Une autre initiative est née du conseil des oulémas de la République du Tadjikistan qui ont soulevé la nécessité de rédiger un livret sur la responsabilité de l’homme dans la famille. Ce projet est réalisé grâce à l’aide financière et logistique de l’organisation internationale UNIFEM, qui tente d’intégrer davantage les dirigeants religieux à ses programmes de développement. Le livret s’intitule Mas’uliati mard dar buniyodi binoi oila az nigohi islom. Mavod baroi imomkhatibboni macjidhoi Tojikiston [Responsabilités de l’homme dans les fondements de la famille du point de vue de l’islam. Outil pour les imomkhatib des mosquées du Tadjikistan]. L’objectif est de montrer que l’islam ne porte pas un discours patriarcal, mais que la domination des femmes est liée au contexte culturel, social et économique. Cette interprétation de l’islam dénonce le mariage forcé, le divorce par message SMS et soutient la scolarisation des filles : « Dans notre société dirigée par les aînés, les filles sont fiancées à 17 ans. Mais ils [les pères qui organisent le mariage de leurs filles avant l’âge de 18 ans] oublient un point important, c’est que le mariage demande des responsabilités et qu’ils [les jeunes] doivent aussi avoir une vie indépendante. »[24] Dans cette interprétation, les jeunes doivent être responsables et éduqués pour fonder une famille et l’épanouissement personnel est une étape nécessaire pour la stabilité et le bonheur du foyer. Des figures de femmes pieuses et actives dans la société musulmane sont données en exemple pour soutenir le rôle des femmes dans la société : « Dans la famille, la femme et l’homme sont égaux en droit. Depuis le début de l’islam, les femmes étaient très actives dans la société. Elles ont participé aux guerres, elles ont soigné les blessés, elles ont étudié et enseigné. Les meilleures d’entre elles étaient Aisha, fille d’Abubakr et épouse du prophète. »[25]
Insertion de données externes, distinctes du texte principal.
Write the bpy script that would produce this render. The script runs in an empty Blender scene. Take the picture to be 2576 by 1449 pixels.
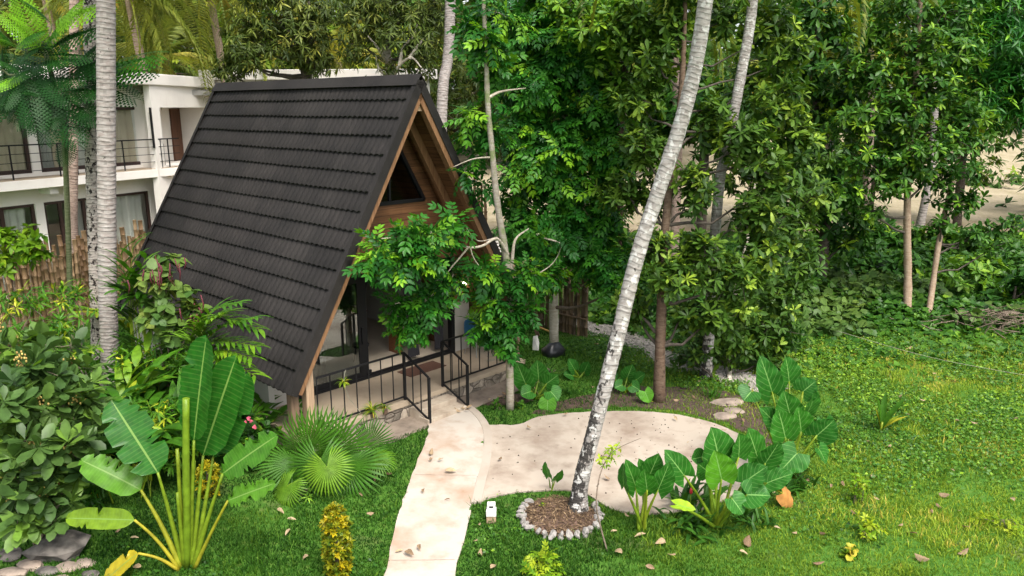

Cependant, ces interprétations du Coran, soutenues par certaines institutions internationales, restent cantonnées en réalité dans la défense des droits élémentaires dans la sphère privée. En effet, il s’agit essentiellement de programmes sur la contraception, sur le sida, sur la violence domestique, sur le droit de divorce et sur l’héritage. Promouvoir une interprétation de l’islam dans une certaine mesure et sur des sujets restreints, sous prétexte du respect de la culture locale, permet aux institutions internationales de défendre certains droits basiques des femmes tout en maintenant les Tadjikes dans un cadre bien défini. Il ne s’agit en aucun cas d’une remise en cause globale de la société ni d’un cadre pour élaborer des revendications politiques et sociales. Il existe une réelle différence entre ces citations du Coran relevées par les institutions internationales et par les ONG tadjikes et un travail de relecture et de « dépatriarcalisation » des textes religieux. En Iran, les féministes islamiques ont effectué un travail de relecture du Coran et des lois islamiques dès le début des années 90. Elles ont diffusé cette nouvelle interprétation grâce à des magazines comme Zanan [Les Femmes] dans lequel elles soutiennent la possibilité pour les femmes de prendre la direction religieuse, juridique et politique du pays tout en respectant les préceptes islamiques (Kian 2010). Par leur ancrage dans la population et par leur alliance avec les féministes laïques, les féministes islamiques jouent un rôle politique majeur dans l’opposition au gouvernement en place (Direnberger 2011). Contrairement à la situation en Iran, le contexte tadjik est marqué par l’accaparement du discours des droits des femmes par le gouvernement et les institutions internationales, par le manque d’espace de contestation politique et par l’absence de mouvement féministe.